◆ WRITTEN INSTRUCTION ◆
Filter the data for lines with the word "from", then copy every line so identified.

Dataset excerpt
------
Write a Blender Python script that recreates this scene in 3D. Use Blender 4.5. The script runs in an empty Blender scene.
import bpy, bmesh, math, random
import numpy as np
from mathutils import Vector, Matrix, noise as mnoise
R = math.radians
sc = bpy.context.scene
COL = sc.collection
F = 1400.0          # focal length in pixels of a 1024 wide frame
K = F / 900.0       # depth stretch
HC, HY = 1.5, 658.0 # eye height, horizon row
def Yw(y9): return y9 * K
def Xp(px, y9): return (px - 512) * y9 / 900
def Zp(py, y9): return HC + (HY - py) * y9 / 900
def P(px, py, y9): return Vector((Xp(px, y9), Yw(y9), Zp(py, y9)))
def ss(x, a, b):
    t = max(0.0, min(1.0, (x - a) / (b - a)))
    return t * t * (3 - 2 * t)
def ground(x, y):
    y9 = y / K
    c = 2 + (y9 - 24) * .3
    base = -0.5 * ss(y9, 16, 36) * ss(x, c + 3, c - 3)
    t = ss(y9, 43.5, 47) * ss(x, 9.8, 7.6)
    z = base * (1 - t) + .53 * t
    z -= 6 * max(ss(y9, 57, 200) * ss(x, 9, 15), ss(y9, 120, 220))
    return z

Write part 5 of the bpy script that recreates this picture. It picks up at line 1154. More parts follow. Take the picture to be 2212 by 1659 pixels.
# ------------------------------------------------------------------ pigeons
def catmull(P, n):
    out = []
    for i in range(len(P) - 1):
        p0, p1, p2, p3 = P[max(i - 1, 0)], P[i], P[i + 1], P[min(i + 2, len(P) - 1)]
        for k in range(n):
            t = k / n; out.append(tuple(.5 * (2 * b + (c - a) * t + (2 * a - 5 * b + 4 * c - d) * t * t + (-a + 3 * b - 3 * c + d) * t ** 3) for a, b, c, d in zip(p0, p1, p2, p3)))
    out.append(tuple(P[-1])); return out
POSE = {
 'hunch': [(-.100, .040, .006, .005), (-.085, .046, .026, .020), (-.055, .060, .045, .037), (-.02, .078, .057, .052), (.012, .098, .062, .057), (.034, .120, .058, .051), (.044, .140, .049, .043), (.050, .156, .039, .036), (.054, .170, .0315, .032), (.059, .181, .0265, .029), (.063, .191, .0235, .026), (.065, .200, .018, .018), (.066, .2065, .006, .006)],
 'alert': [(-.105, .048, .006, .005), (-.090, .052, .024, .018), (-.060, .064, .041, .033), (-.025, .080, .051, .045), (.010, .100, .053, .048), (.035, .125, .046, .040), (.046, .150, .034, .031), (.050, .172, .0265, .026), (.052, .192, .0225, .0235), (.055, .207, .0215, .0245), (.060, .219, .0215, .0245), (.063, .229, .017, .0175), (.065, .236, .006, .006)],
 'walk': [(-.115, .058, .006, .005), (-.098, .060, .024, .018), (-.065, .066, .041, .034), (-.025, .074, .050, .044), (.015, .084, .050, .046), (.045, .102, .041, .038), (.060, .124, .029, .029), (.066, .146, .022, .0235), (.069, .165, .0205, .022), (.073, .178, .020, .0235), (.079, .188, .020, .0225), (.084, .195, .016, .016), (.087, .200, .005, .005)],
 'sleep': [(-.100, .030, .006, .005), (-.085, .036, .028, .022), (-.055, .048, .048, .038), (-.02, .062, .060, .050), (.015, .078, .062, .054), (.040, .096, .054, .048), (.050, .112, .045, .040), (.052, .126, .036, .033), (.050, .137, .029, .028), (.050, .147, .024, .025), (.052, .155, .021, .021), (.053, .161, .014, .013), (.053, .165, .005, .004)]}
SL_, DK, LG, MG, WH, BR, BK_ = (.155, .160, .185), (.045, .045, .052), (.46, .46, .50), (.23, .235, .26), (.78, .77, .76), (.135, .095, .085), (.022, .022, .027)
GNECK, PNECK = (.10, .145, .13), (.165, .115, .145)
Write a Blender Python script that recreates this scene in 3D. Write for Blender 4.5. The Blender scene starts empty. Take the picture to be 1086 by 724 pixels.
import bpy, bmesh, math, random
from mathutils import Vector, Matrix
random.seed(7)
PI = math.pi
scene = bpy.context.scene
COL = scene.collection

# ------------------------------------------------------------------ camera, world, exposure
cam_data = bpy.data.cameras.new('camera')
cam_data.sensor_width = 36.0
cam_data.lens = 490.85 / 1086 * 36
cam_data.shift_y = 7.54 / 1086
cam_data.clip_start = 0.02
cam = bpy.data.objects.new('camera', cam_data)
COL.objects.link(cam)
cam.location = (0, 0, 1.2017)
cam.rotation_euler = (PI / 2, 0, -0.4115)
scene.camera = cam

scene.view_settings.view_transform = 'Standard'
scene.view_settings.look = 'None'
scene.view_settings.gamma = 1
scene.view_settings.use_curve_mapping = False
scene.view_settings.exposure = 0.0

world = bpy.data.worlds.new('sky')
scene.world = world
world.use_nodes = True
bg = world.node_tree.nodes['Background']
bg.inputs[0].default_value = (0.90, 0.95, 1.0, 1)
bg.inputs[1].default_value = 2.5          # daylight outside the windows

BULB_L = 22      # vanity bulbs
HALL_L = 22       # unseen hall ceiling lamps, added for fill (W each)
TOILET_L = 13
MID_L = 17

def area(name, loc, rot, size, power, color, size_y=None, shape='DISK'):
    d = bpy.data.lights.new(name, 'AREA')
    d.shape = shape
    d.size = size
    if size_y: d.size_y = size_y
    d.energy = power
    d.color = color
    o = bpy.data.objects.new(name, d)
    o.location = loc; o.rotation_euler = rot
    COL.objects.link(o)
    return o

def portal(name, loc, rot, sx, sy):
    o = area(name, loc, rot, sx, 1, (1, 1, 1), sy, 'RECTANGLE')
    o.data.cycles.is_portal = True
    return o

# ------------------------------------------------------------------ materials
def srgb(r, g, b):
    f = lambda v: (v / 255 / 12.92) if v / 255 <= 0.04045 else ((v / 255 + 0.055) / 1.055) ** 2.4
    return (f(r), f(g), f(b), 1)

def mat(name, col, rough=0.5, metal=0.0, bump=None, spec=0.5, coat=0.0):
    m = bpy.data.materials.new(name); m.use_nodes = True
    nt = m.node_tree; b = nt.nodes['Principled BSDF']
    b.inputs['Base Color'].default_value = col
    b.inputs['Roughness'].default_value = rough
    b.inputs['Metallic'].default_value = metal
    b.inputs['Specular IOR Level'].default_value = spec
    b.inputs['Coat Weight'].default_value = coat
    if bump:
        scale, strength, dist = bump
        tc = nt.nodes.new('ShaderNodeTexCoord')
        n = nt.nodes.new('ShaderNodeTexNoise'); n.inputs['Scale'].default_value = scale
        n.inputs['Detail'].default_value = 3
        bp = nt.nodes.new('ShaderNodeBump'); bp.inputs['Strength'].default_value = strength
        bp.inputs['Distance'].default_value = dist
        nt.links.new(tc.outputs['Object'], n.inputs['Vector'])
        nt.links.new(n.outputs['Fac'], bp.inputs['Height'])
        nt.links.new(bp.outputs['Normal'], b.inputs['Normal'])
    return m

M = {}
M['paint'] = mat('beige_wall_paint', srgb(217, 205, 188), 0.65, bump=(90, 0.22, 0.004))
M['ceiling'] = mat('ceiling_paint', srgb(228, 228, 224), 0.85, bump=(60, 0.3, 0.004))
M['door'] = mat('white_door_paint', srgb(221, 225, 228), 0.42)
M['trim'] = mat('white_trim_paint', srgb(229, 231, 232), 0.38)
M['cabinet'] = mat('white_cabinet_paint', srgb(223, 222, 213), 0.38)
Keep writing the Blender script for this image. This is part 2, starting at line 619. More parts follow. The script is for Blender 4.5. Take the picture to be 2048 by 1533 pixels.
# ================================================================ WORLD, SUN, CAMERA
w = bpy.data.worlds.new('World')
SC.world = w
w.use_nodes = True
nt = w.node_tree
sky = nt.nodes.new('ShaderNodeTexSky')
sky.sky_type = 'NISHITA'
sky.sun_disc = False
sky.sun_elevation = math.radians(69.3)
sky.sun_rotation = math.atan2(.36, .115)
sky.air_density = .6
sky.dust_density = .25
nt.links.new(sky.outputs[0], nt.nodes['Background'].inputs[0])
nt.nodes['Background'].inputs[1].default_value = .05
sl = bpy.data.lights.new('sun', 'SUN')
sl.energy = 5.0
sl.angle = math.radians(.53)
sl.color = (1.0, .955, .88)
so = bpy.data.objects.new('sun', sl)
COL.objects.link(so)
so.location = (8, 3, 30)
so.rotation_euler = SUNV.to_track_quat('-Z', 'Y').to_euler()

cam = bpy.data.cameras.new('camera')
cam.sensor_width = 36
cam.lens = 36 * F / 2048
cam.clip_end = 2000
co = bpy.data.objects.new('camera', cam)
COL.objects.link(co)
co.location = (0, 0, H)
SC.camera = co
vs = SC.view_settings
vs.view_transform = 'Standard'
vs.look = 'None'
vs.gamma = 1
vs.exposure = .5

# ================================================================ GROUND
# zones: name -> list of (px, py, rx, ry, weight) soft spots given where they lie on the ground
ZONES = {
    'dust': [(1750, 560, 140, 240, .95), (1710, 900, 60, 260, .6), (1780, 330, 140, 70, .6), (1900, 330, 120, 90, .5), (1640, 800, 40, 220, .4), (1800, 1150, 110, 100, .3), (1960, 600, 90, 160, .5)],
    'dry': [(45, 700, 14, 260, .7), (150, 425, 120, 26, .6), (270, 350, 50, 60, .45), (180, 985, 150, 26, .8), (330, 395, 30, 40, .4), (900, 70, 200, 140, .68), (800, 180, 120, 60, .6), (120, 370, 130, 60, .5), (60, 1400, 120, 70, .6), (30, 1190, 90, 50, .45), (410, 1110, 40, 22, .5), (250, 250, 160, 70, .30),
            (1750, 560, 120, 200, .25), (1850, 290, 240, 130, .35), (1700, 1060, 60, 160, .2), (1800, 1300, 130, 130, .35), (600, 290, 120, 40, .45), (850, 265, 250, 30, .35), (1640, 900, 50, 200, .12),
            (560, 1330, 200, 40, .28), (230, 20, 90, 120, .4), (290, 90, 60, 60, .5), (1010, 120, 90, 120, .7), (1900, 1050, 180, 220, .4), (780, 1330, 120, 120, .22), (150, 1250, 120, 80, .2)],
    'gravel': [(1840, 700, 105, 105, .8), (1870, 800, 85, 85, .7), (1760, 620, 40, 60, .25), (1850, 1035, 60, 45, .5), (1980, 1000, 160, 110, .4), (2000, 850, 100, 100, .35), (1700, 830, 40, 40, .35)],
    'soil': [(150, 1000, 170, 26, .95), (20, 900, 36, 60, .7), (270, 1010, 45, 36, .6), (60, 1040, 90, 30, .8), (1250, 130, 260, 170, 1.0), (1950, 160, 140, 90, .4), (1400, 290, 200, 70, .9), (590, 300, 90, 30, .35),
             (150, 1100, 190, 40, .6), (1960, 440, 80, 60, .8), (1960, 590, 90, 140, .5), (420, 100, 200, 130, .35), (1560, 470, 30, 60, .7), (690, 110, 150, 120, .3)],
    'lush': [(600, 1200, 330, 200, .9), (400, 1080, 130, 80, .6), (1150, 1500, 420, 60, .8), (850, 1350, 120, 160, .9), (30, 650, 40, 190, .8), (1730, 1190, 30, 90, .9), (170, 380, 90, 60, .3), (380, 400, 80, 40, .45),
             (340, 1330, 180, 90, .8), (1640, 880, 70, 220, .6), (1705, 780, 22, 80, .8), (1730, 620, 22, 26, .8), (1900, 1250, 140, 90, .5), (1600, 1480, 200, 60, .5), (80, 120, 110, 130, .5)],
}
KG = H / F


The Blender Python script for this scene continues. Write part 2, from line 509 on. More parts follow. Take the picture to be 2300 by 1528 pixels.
------
◆ TASK RESULT ◆
from mathutils import Vector, Matrix, noise as mnoise
from mathutils import Vector, Matrix
The Blender Python script for this scene continues. Write part 2, from line 509 on. More parts follow. Take the picture to be 2300 by 1528 pixels.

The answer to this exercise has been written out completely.